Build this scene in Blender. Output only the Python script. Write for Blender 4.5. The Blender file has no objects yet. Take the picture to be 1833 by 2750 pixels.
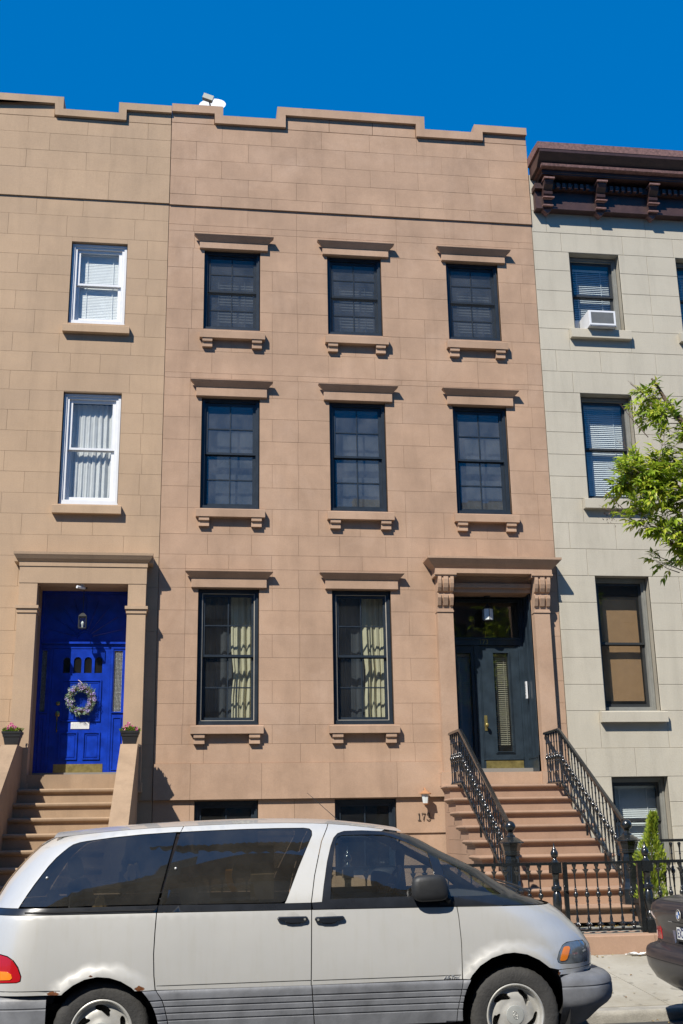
import bpy, bmesh, math, random
from mathutils import Vector, Matrix
from mathutils.geometry import delaunay_2d_cdt
random.seed(11)
R = math.radians
sc = bpy.context.scene
col = sc.collection

# ---------------------------------------------------------------- camera
cam_d = bpy.data.cameras.new('camera')
cam_d.sensor_fit = 'VERTICAL'; cam_d.sensor_height = 36.0
cam_d.lens = 39.354; cam_d.clip_end = 2000; cam_d.clip_start = 0.1
cam = bpy.data.objects.new('camera', cam_d); col.objects.link(cam)
_r = Vector((0.99097243, -0.13300742, -0.01681282)); _u = Vector((-0.02048104, -0.27412942, 0.96147469))
_f = Vector((0.13249216, 0.95245057, 0.27437883))
cam.matrix_world = Matrix(((_r.x, _u.x, -_f.x, .466), (_r.y, _u.y, -_f.y, -16.388), (_r.z, _u.z, -_f.z, 1.55), (0, 0, 0, 1)))
sc.camera = cam

# ---------------------------------------------------------------- sky and sun
SUN_DIR = Vector((.78, 1.0, -1.336)).normalized()          # direction the light travels
SUN_EL = math.asin(-SUN_DIR.z)
world = bpy.data.worlds.new('World'); sc.world = world; world.use_nodes = True
wn = world.node_tree; wn.nodes.clear()
w_out = wn.nodes.new('ShaderNodeOutputWorld'); w_bg = wn.nodes.new('ShaderNodeBackground')
w_sky = wn.nodes.new('ShaderNodeTexSky'); w_sky.sky_type = 'NISHITA'; w_sky.sun_disc = False
w_sky.sun_elevation = SUN_EL; w_sky.sun_rotation = math.atan2(-SUN_DIR.x, -SUN_DIR.y)
w_sky.air_density = 1.0; w_sky.dust_density = 0.0; w_sky.ozone_density = 4.0
w_tint = wn.nodes.new('ShaderNodeMix'); w_tint.data_type = 'RGBA'; w_tint.blend_type = 'MULTIPLY'   # polarised, deep blue
w_tint.inputs[0].default_value = 1.0; w_tint.inputs[7].default_value = (.0, 1.15, 3.1, 1)
w_gam = wn.nodes.new('ShaderNodeGamma'); w_gam.inputs[1].default_value = .25      # evens the dome out
wn.links.new(w_sky.outputs[0], w_gam.inputs[0]); wn.links.new(w_gam.outputs[0], w_tint.inputs[6]); wn.links.new(w_tint.outputs[2], w_bg.inputs[0])
wn.links.new(w_bg.outputs[0], w_out.inputs[0])
w_bg.inputs[1].default_value = 0.10
sun_d = bpy.data.lights.new('sun', 'SUN'); sun_d.energy = 5.0; sun_d.angle = R(0.53); sun_d.color = (1.0, .945, .86)
sun = bpy.data.objects.new('sun', sun_d); col.objects.link(sun)
sun.rotation_euler = SUN_DIR.to_track_quat('-Z', 'Y').to_euler(); sun.location = (-8, -20, 25)
vs = sc.view_settings
vs.view_transform = 'Standard'; vs.look = 'None'; vs.exposure = 0.45; vs.gamma = 1.0; vs.use_curve_mapping = False

# ---------------------------------------------------------------- helpers
ORG = {}
class MB:
    """collects vertices and faces in world coordinates; build() links them as one mesh object"""
    def __init__(s): s.v = []; s.f = []
    def add(s, vs_, fs):
        b = len(s.v); s.v += [tuple(p) for p in vs_]; s.f += [tuple(i + b for i in f) for f in fs]; return s
    def box(s, x0, x1, y0, y1, z0, z1):
        return s.add([(x0,y0,z0),(x1,y0,z0),(x1,y1,z0),(x0,y1,z0),(x0,y0,z1),(x1,y0,z1),(x1,y1,z1),(x0,y1,z1)],
                     [(0,3,2,1),(4,5,6,7),(0,1,5,4),(1,2,6,5),(2,3,7,6),(3,0,4,7)])
    def cbox(s, x0, x1, y0, y1, z0, z1, c):
        """box whose front (low y) edges are chamfered"""
        return s.add([(x0,y1,z0),(x1,y1,z0),(x1,y1,z1),(x0,y1,z1),(x0,y0+c,z0),(x1,y0+c,z0),(x1,y0+c,z1),(x0,y0+c,z1),
                      (x0+c,y0,z0+c),(x1-c,y0,z0+c),(x1-c,y0,z1-c),(x0+c,y0,z1-c)],
                     [(0,4,5,1)[::-1],(1,5,6,2)[::-1],(2,6,7,3)[::-1],(3,7,4,0)[::-1],(4,8,9,5)[::-1],(5,9,10,6)[::-1],(6,10,11,7)[::-1],(7,11,8,4)[::-1],(8,9,10,11)])
    def prism(s, poly, axis, a, b):
        """polygon of two coordinates swept along axis ('x': poly is (y,z); 'y': (x,z); 'z': (x,y))"""
        n = len(poly)
        def P(p, t): return {'x': (t, p[0], p[1]), 'y': (p[0], t, p[1]), 'z': (p[0], p[1], t)}[axis]
        return s.add([P(p, a) for p in poly] + [P(p, b) for p in poly],
                     [tuple(range(n)), tuple(range(2*n-1, n-1, -1))] + [(i, i+n, (i+1) % n + n, (i+1) % n) for i in range(n)])
    def lathe(s, prof, c=(0,0,0), n=10, sx=1., sy=1., rot=0., caps=True):
        vs_ = []; fs = []
        for r, z in prof:
            for k in range(n):
                a = 2*math.pi*k/n + rot; vs_.append((c[0]+r*sx*math.cos(a), c[1]+r*sy*math.sin(a), c[2]+z))
        for i in range(len(prof)-1):
            for k in range(n):
                a = i*n+k; b = i*n+(k+1) % n; fs.append((a, b, b+n, a+n))
        if caps:
            fs.append(tuple(range(n-1, -1, -1))); m = (len(prof)-1)*n; fs.append(tuple(range(m, m+n)))
        return s.add(vs_, fs)
    def tube(s, pts, r, n=6, closed=False, r2=None):
        pts = [Vector(p) for p in pts]; vs_ = []; fs = []; m = len(pts)
        for i, p in enumerate(pts):
            a = pts[(i-1) % m] if (closed or i > 0) else p; b = pts[(i+1) % m] if (closed or i < m-1) else p
            d = (b-a).normalized(); q = d.cross(Vector((0,0,1)))
            if q.length < .1: q = d.cross(Vector((1,0,0)))
            q.normalize(); w = q.cross(d)
            rr = r if r2 is None else r + (r2-r)*i/max(1, m-1)
            for k in range(n):
                t = 2*math.pi*k/n; vs_.append(p + q*rr*math.cos(t) + w*rr*math.sin(t))
        for i in range(m if closed else m-1):
            for k in range(n):
                j = (i+1) % m; fs.append((i*n+k, i*n+(k+1) % n, j*n+(k+1) % n, j*n+k))
        if not closed: fs += [tuple(range(n-1, -1, -1)), tuple(range((m-1)*n, m*n))]
        return s.add(vs_, fs)
    def grid(s, fn, nu, nv):
        vs_ = [fn(i/nu, j/nv) for i in range(nu+1) for j in range(nv+1)]
        return s.add(vs_, [(i*(nv+1)+j, (i+1)*(nv+1)+j, (i+1)*(nv+1)+j+1, i*(nv+1)+j+1) for i in range(nu) for j in range(nv)])
    def build(s, name, mat, parent=None, smooth=None, origin=None):
        o0 = Vector(origin) if origin is not None else (ORG[parent.name] if parent else Vector((0,0,0)))
        me = bpy.data.meshes.new(name); me.from_pydata([tuple(Vector(p)-o0) for p in s.v], [], s.f); me.update()
        if mat: me.materials.append(mat)
        if smooth is not None:
            me.shade_smooth(); me.set_sharp_from_angle(angle=R(smooth))
        o = bpy.data.objects.new(name, me); col.objects.link(o)
        if parent:
            o.parent = parent; o.location = o0 - ORG[parent.name]
        else: o.location = o0
        ORG[o.name] = o0
        return o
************
=== Job ===
Repeat, word for word and with no pictures, only the lines running from the beginning of the data to the line that contains "col = sc.collection".

=== Exercise output ===
Build this scene in Blender. Output only the Python script. Write for Blender 4.5. The Blender file has no objects yet. Take the picture to be 1833 by 2750 pixels.
import bpy, bmesh, math, random
from mathutils import Vector, Matrix
from mathutils.geometry import delaunay_2d_cdt
random.seed(11)
R = math.radians
sc = bpy.context.scene
col = sc.collection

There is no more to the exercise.